また、芳香族アミノ酸でもヒスチジン(イミダゾールを含む)やフェニルアラニンは呈色されません。それはニトロ化反応が進行しにくいからです。
芳香族アミノ酸のニトロ化
チロシンの芳香環は水酸基があるフェノールです。水酸基の電子がベンゼン環に流れることによって、電子が豊富になるので、電子不足のニトロニウムイオン(+NO2)に対しての攻撃性が増します。これによってニトロ化反応は進行しやすくなります。
一方、フェニルアラニンは水酸基が無いため環の反応性が落ちています。そのためニトロ化反応が進行しにくいです。また、フェニルアラニンがニトロ化しても生成物の色は薄い黄色で検出しにくいです。
左 チロシン、右:フェニルアラニンのキサントプロテイン反応。フェニルアラニンは着色が殆どないのがわかる
こめやん
アンモニアや水酸化ナトリウムを入れると色が変化(橙色)する理由
ニトロ化した後にアンモニアや水酸化ナトリウムを加えて色の変化をみる実験をやることがあります。これによって、色が変化するのですがなぜしょうか?
塩基性条件におけるニトロチロシンの構造変化
これは、ニトロチロシンを例に上げると、酸性中ではフェノールがOHになっていますが、中和、塩基性にするとフェノールが塩基と反応してナトリウムフェノキシドに変化します。
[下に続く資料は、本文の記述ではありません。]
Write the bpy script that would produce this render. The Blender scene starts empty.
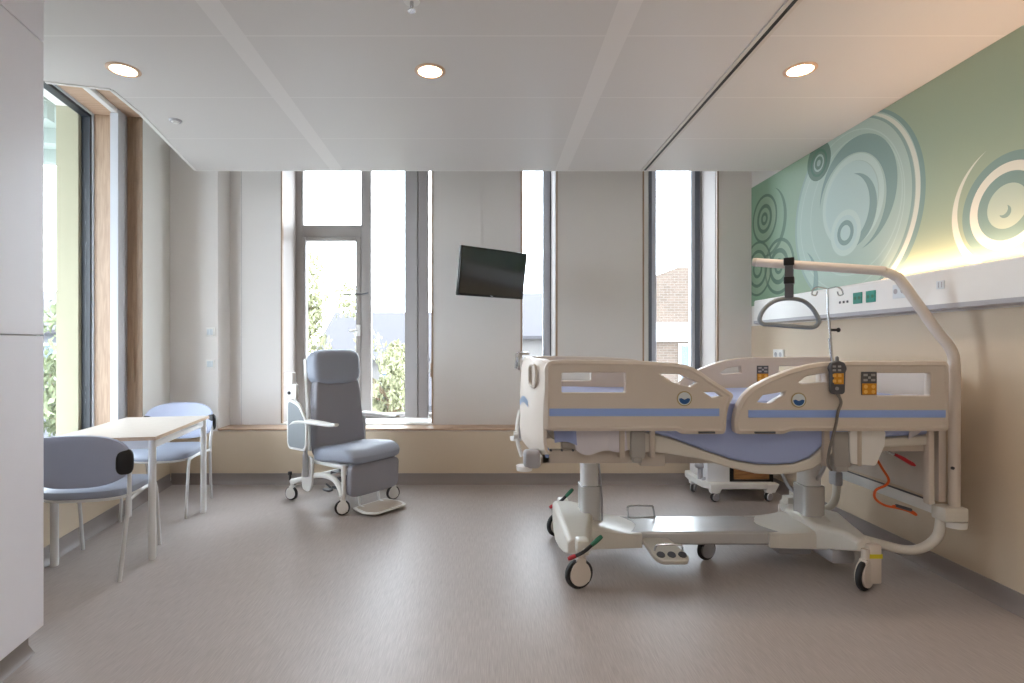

このように構造が塩基性と酸性ではことなるので色の変化が起こります。
ニトロ化反応で混酸(硫酸と硝酸)を使わない理由は?
ニトロ化反応のファーストチョイスは硝酸に硫酸を加えたいわゆる「混酸」を使った条件です。
キサントプロテイン反応では濃硝酸しか使用していませんが、なぜでしょうか?その理由としては、
- チロシンやトリプトファンでは濃硝酸で十分ニトロ化が進行する
- 濃硫酸は扱いにくく危険
- 混ぜる操作が面倒
- フェニルアラニンをニトロ化させたところで着色は薄いので意味ない
というような理由が考えられます。
検出方法を開発するときはなるべく簡単でシンプルなほうが良いですから、色の薄いニトロフェニルアラニンを作らなくてもよいってことですかね?